The School of Communication and Journalism of the University of Southern California (USC Annenberg School) conducts annual research on the issues and trends that shape the future of the public relations industry, called the Global Communications Report. Several national and international organizations, including the Global Alliance for Public Relations and Communication Management, support the academic institution on an initiative to guide professionals in the sector.

The report paints a portrait of a very dynamic profession that is subject to the main currents of change that society and the economy are experiencing. A look at the picture leads to a first and obvious conclusion: professionals have to constantly adapt to this new reality of a digital world. Staying in the comfort zone almost certainly means losing momentum and becoming obsolete very quickly.

 

1. Change moves faster than in-house professionals

In fact, the first trend that the research detects is related to the speed of change. Seventy percent of respondents believe that the profession will undergo a “significant” or “drastic” change in the next five years. However, only 36% of in-house managers feel they are sufficiently prepared to deal with it. On the other hand, 61% of agency professionals do say they are prepared to deal with such a transformation.

It is curious to see how the profession remains linked to one of its ‘classics’ or foundations, in this case, media relationship management. In fact, the communicators who were consulted place the very transformation of the media as the most influential factor in the evolution of the industry, followed by technological innovation, greater access to data and the disruption of traditional business models. There is a global concern that will certainly continue to be the focus of attention in the coming years: climate change, accompanied by another universal concern, shifting demographics.

 

2. Advertising beats publicity

The Global Communication Report paints a disturbing picture for conventional media. Citizens will consume information without caring too much about its character, that is, whether it is paid, earned, shared or owned (PESO). 64% of communicators believe that the consumer will not distinguish between them when choosing information, moreover, 59% think that they wouldn’t even care about the origin.

One of the trends detected is that paid media (branded content, integrated campaigns and advertising) will gain weight, to the detriment of the earned media. We could say that advertising beats publicity. This is a territory of confluence with marketing, given that branded content is located in an ambiguous space between both functions.

It is not good news for the media that citizens are less and less concerned about the company or the brand that editorially backs information. This explains the concern held by communication professionals about the effects that changes in the media landscape have on our environment.

 

3. More leadership, more strategy

The 2018 edition insists on a requirement that already appeared in previous editions: the leadership of communication professionals within organisations. This reiteration has, in my opinion, two interpretations: first, that we are aware of the need for leadership positions to command an increasingly strategic and complex role; and second, that we also realize that, to do so, we need to develop more management skills to convince top executives and their environment of the scope and value of our activities.

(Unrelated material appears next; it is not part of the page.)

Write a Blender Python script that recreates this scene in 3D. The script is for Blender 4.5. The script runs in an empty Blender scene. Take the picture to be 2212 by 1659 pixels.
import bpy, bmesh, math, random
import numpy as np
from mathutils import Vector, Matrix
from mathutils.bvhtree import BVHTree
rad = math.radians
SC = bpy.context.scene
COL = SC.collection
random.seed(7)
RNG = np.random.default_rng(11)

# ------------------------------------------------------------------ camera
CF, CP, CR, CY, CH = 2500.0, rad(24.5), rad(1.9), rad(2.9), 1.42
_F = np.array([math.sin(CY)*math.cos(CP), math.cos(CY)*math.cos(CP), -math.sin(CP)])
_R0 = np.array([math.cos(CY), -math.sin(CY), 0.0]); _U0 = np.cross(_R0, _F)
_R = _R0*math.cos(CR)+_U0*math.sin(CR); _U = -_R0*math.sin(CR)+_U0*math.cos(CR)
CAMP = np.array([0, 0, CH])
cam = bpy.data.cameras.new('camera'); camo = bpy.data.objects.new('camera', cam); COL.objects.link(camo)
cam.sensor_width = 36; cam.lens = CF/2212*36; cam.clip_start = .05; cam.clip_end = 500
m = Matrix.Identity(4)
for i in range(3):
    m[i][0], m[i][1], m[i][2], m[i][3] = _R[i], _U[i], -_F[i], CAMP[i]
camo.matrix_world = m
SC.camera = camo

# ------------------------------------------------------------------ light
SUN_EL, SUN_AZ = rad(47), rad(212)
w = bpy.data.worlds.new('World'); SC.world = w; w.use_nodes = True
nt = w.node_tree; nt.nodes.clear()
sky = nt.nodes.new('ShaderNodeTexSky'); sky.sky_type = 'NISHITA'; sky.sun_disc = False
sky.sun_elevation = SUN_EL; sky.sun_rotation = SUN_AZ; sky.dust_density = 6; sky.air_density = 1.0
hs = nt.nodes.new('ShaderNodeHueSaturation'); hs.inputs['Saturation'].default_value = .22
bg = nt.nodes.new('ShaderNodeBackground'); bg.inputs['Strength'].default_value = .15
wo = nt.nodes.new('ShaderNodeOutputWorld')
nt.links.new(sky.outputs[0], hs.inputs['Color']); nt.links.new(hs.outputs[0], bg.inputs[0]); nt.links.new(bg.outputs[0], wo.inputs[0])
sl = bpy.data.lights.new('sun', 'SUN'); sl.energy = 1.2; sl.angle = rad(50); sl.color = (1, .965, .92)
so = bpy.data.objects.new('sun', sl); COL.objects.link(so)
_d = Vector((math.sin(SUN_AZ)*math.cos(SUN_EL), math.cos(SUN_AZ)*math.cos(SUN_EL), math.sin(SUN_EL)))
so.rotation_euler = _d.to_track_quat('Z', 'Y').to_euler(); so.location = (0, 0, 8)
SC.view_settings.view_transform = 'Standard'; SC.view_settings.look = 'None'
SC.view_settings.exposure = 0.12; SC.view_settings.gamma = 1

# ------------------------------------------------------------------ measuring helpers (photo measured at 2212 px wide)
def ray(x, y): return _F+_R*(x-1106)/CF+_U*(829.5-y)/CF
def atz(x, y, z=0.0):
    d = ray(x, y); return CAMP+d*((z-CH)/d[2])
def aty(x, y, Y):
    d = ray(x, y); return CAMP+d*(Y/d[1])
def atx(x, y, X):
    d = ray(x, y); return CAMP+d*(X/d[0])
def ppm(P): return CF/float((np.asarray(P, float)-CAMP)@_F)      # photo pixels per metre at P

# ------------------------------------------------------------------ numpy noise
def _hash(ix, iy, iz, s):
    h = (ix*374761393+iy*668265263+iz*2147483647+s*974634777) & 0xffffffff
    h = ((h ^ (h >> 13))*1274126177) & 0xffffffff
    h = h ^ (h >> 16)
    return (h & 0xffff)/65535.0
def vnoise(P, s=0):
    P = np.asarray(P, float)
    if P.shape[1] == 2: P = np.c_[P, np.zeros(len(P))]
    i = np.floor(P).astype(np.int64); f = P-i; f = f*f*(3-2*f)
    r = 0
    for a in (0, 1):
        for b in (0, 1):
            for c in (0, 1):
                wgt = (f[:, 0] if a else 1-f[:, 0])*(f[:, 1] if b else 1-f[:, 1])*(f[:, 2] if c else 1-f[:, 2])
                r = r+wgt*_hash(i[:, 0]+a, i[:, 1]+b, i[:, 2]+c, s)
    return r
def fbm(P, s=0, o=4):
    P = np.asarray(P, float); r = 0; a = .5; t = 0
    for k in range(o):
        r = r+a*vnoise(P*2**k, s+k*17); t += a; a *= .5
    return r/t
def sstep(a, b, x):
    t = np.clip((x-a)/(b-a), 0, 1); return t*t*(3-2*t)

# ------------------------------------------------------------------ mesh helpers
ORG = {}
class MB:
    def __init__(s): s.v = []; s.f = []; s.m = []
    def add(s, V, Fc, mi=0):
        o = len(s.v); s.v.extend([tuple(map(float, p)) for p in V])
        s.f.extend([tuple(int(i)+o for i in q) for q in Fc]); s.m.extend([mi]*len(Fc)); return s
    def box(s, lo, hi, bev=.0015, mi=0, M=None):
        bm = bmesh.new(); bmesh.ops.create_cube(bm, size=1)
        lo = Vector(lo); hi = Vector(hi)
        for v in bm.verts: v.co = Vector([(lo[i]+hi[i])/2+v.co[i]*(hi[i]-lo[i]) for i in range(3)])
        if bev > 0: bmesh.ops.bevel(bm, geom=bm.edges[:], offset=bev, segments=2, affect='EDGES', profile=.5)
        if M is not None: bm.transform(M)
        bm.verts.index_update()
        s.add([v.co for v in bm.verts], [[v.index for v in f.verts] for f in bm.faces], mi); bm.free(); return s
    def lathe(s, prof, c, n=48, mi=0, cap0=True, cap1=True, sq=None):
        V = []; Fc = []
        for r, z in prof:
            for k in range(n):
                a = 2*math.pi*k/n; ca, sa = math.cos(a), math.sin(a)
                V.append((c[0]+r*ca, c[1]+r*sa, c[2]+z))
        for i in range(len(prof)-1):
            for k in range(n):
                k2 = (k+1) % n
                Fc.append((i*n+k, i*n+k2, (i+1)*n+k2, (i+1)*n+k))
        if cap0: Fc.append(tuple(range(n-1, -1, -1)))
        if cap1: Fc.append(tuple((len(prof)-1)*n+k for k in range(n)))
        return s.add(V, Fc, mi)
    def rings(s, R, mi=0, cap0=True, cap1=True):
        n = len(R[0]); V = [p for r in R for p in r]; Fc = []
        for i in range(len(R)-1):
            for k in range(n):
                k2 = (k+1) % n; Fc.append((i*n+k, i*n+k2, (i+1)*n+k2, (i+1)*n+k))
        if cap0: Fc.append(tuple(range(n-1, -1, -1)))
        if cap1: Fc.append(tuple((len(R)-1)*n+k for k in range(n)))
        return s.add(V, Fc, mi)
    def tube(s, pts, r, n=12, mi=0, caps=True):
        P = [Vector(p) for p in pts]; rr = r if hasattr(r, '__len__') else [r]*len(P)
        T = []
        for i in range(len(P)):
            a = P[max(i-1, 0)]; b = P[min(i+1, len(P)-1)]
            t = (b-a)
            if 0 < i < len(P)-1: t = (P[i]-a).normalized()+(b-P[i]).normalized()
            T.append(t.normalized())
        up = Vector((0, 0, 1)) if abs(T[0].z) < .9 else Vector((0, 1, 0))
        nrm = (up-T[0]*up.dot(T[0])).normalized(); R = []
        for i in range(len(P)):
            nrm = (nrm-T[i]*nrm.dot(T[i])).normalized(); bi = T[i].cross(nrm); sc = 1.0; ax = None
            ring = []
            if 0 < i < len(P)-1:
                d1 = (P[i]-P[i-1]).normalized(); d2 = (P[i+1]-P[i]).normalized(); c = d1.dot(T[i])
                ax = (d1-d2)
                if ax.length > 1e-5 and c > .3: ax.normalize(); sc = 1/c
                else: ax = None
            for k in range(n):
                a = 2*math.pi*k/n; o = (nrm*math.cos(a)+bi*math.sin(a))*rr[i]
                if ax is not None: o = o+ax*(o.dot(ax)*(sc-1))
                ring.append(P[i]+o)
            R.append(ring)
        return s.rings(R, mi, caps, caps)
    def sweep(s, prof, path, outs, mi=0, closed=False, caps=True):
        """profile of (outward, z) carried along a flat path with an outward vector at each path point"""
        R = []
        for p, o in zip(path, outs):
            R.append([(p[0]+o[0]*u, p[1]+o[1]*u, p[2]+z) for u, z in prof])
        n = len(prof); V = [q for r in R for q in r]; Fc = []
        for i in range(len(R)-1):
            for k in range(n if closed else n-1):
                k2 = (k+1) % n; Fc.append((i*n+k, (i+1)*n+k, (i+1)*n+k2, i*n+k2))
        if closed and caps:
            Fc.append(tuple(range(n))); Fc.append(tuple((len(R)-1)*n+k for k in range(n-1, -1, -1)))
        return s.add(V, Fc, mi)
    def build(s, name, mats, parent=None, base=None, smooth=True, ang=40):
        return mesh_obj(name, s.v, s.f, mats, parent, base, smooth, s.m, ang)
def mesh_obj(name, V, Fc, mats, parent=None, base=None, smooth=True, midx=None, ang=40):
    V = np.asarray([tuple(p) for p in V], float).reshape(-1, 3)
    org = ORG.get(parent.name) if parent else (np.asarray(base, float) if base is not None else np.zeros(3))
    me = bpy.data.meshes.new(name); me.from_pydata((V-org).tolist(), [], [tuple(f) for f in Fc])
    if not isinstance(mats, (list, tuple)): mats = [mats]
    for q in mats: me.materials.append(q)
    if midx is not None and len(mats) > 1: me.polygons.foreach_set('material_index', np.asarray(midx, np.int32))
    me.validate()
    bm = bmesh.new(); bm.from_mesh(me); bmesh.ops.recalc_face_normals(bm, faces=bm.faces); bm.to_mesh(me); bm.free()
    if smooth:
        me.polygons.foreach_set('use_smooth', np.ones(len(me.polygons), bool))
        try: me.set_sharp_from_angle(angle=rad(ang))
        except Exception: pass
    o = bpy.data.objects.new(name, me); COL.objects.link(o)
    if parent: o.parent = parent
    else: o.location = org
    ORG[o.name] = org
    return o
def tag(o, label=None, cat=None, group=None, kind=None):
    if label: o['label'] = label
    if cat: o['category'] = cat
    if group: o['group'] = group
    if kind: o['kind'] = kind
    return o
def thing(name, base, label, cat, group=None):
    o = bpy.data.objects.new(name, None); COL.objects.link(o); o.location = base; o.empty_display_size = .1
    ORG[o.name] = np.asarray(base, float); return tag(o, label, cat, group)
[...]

83% of the professionals consulted believe that the function will be more or much more relevant in the coming years. The greater importance explains to a large extent the call for greater leadership, which should also be used to manage relations with other departments, especially marketing. So much so that 87% estimate that communication and marketing will share more integration spaces.

Proof that the frontiers between communication and marketing are blurring is that communicators point out that influencing and real-time marketing are territories that we need to explore in order to be up to date, although the level of demand is lower than in the fields of social networks, multimedia content development and data analysis.

The ability to communicate in writing and verbally, skills that have always been part of our profession, will continue to be factors of success in professional practice in spite of digitalization. In fact, they appear to be the most important skills you’ll ever have.

 

4. The profession needs to raise its ethical standards

Ethics and reputation have become closely linked in recent times. The negative in the photo has been more frequent than the positive. The hypertransparency caused by technological advances and the citizen’s desire to participate have placed organizations under the spotlight in a scenario of permanent scrutiny. Communicators believe that the right behaviors will be a growing demand in the business world and that the industry will have to demonstrate better ethical behavior.

The Communication sector will have to work harder on its own reputation because half of those surveyed consider that the image of the profession shows a lack of ethics, a percentage that reaches 57% in the United States. This deficit is a problem in attracting talent because three out of four PR students say that ethical behavior can be a determining factor in their professional development. A similar percentage of communicators indicate that the chief executive of the organization should be involved in leading the ethical debate.

If you think the profession has changed, you’re right. If you think the change will stop, you’re wrong,” says Fred Cook, director of USC Annenberg in the preamble to the report. Certainly to be prepared for change you must first want to change, a path that not all professionals are willing to take. At least they won’t be able to argue that the signs weren’t clear.